Trolling as Social Conditioning

Trolling is something that we’re all familiar with, and something that I’ve discussed in the past.  But I’m not sure that I gave the idea of trolling as social conditioning the attention that it deserves.  Trolling is a form of social conditioning, in the same way that people become apathetic to the things in our world that negatively impact us (non-bullied teens who are apathetic about bullying, poor living conditions in certain parts of cities that don’t get any attention anymore, etc.).

To start with social conditioning is when we, as people, are conditioned by social forces to believe, think, or act a certain way.  I think an excellent way to see social conditioning is to start with something we are all familiar with – social conditioning by government.  Governments take actions everyday, often at a detriment to the their citizens, and usually under some guise that it is supposed to benefit its citizens.  An excellent example of this is when governments install cameras on street corners, traffic lights, and sides of buildings to monitor the population.  I think we all recognize that this is something that we don’t actually want to happen – but it does.  And as time goes on and it goes on long enough people become desensitized to it and are conditioned to think of the cameras that watch them on a daily basis as something that is normal and things are the way they are.

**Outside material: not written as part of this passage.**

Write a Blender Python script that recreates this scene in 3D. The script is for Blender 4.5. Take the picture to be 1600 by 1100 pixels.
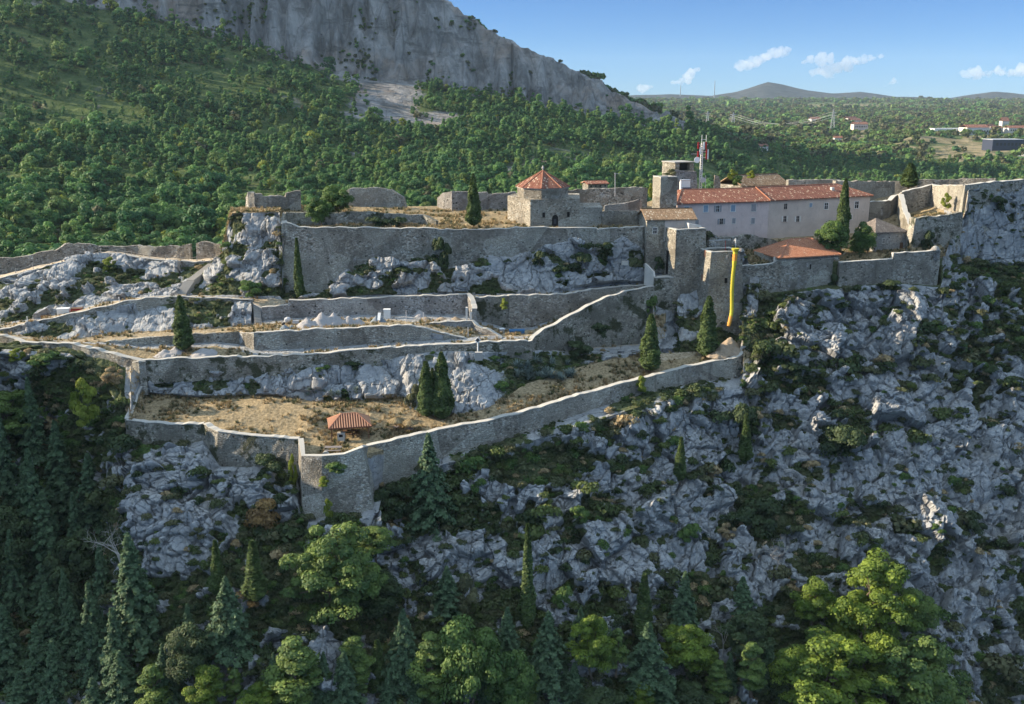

Trolling does the same thing.  Trolling has become so common place that people just come to expect it and often times people merely ignore it when it happens.  The viewpoints that are put forth in trolling – fat, ugly, slut, stupid, moron, you suck, suck my c*ck – are all expected in the current day of online media.  Trolling, in a sense, has become normalized.  Because it has become normalized the viewpoints expressed are normalized.  When a woman gets called fat online it’s merely trolling and we go on about our daily lives doing our normal tasks because it’s not out of the ordinary.

Through social conditioning, we as an online culture have been conditioned to expect and accept the trolling that happens on a daily basis.  The more the trolls do it, and get away with it, the more we tell them it’s okay.  Like a child who pushes another child and then doesn’t get chastised for it, they haven’t been punished and they didn’t face any serious ramifications for their actions.  They will continue to see how far they can go and what they can get away with.

This is why it is important for people to report trolling as abusive behavior.  We should make sure that gamers are creating a safe and healthy environment for each other – not calling each other a faggot, queer, slut, bitch, or asking others to perform lewd acts upon us.